Pour toutes ces raisons – compétitivité, proximité, durabilité –, je me réjouis de la qualité des débats qui se sont déroulés dans notre assemblée au cours du mois écoulé. Ils ont été à la hauteur des enjeux. Ce fut vrai au sein de la commission des finances, dont je remercie les membres pour leur apport – et je crois pouvoir dire en leur nom au passage combien l’implication tout au long de nos débats du ministre de l’économie et des finances, Pierre Moscovici, a été appréciée.
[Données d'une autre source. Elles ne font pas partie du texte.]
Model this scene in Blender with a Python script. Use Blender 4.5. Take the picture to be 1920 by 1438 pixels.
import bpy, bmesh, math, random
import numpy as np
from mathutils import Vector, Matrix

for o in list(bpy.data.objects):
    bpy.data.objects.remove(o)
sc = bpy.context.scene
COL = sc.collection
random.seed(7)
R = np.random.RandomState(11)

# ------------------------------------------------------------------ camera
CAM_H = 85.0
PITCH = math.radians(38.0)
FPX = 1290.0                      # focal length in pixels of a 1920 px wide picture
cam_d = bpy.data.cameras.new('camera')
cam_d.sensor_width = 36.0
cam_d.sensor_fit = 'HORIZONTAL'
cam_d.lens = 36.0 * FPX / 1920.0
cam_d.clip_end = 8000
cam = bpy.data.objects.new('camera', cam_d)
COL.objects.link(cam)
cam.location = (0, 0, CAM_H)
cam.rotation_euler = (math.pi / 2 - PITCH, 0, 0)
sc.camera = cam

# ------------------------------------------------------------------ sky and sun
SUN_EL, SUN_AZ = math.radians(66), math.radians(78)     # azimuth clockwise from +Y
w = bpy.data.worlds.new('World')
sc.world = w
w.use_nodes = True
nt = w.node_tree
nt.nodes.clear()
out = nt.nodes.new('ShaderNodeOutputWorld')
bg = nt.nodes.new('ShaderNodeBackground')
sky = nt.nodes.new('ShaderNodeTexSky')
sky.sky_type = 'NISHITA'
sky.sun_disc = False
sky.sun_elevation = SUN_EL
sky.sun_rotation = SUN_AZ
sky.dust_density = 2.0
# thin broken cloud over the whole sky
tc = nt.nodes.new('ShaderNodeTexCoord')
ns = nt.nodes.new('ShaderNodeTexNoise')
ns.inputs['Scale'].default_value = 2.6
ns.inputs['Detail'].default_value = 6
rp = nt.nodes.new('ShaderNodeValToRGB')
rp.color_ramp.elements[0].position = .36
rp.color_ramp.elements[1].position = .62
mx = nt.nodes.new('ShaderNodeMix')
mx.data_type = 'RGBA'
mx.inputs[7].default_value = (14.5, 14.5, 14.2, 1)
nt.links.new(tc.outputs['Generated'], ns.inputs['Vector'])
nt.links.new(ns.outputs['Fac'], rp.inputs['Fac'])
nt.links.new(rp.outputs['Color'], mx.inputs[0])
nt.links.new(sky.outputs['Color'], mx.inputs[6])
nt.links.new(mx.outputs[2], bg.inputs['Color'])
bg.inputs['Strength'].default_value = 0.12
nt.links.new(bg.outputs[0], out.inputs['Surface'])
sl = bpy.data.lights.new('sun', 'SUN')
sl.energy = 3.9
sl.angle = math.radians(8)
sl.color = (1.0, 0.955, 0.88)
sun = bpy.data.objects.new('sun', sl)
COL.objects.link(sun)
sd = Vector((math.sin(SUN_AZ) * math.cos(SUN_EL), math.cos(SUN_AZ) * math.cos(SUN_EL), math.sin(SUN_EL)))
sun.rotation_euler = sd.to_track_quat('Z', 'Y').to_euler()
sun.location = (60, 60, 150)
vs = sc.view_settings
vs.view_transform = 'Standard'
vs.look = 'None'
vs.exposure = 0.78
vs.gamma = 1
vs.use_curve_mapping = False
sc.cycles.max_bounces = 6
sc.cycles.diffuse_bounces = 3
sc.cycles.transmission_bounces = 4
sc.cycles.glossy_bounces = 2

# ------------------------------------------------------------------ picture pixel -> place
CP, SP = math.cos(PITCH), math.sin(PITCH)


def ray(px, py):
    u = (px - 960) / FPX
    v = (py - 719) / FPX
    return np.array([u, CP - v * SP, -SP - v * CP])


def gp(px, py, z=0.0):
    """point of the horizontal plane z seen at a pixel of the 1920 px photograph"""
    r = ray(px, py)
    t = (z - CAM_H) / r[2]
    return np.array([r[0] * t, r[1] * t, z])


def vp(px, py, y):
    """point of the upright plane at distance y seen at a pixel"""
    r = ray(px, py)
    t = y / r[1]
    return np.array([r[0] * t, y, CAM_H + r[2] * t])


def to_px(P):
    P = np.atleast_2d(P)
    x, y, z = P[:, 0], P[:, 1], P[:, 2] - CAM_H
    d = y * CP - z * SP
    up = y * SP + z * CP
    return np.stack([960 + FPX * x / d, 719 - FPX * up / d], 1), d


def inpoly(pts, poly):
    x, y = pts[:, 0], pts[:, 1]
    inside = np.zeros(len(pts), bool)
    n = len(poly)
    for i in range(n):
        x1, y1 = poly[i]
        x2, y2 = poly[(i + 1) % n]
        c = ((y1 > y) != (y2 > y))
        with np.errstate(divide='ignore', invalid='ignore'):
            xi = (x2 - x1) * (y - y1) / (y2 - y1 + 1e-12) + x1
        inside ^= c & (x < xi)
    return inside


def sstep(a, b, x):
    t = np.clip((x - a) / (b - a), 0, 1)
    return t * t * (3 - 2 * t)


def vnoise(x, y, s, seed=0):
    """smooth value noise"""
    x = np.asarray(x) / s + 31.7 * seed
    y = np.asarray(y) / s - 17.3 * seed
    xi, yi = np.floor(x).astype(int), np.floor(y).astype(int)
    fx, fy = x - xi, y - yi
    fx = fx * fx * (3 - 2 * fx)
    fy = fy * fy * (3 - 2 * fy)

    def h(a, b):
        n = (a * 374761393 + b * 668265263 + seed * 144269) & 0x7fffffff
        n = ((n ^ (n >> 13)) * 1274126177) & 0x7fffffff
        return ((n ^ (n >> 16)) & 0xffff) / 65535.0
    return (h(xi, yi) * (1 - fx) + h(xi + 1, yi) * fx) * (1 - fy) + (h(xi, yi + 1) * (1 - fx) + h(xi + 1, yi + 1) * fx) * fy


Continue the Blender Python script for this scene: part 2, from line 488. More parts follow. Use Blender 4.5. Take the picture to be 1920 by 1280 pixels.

Cette qualité d’écoute et de contribution a été tout aussi réelle au sein de la commission des affaires économiques et de la commission du développement durable, saisies pour avis. Je salue mes collègues rapporteurs, Clotilde Valter et Arnaud Leroy, avec lesquels le travail fut excellent. Et bien sûr, je remercie nos collègues qui, lors du débat en première lecture, sur tous les bancs, ont contribué, par leurs amendements et par leurs arguments, à parfaire le projet initial.

Cet état d’esprit positif, constructif, a également prévalu au Sénat. Cela explique que, le 13 décembre, la commission mixte paritaire soit parvenue à un accord sur un texte commun. Les différences constatées entre le texte de l’Assemblée nationale et celui du Sénat à l’issue de la première lecture n’étaient pas fondamentales, et les dispositions en discussion étaient, pour la plupart, assez techniques.

Nos deux assemblées étaient largement en accord sur les trois piliers du projet : la définition du rôle et des missions de la BPI ; la composition de son conseil d’administration ; enfin, les modalités d’information et de contrôle du Parlement sur l’activité de la future structure.

La CMP a donc adopté les enrichissements apportés par le Sénat sur ces trois points. S’agissant des missions, il a été précisé, à l’initiative de la commission des affaires économiques du Sénat et du Gouvernement, que la BPI doit agir en faveur de l’amorçage des entreprises – ce qui n’avait pu être fait à l’Assemblée, en dépit du souhait largement partagé sur ces bancs, pour des questions de recevabilité financière –, ainsi que pour le soutien des entreprises dans les zones urbaines défavorisées, les zones rurales et les outremers.

En ce qui concerne la composition du conseil d’administration, deuxième volet abordé, la présence de représentants de la Caisse des dépôts a été explicitement prévue, ce qui est heureux. Par ailleurs, sur une proposition de M. François Marc, rapporteur du texte au Sénat, le président du Comité national d’orientation pourra prendre part aux réunions du conseil d’administration, sans voix délibérative.

Enfin, il a été utilement souhaité que le contenu du rapport annuel au Parlement soit complété. Le principe de sa transmission au Comité national et aux comités régionaux d’orientation a été inscrit dans la loi.

Par ailleurs, la composition du Comité national et des comités régionaux d’orientation a été complétée : au sein du comité national d’orientation, a été ajoutée la participation de deux parlementaires, ce qui permettra à l’opposition – et c’est heureux – d’y être représentée, ainsi qu’un membre des régions d’outremer et un représentant des sociétés publiques locales et des sociétés d’économie mixte.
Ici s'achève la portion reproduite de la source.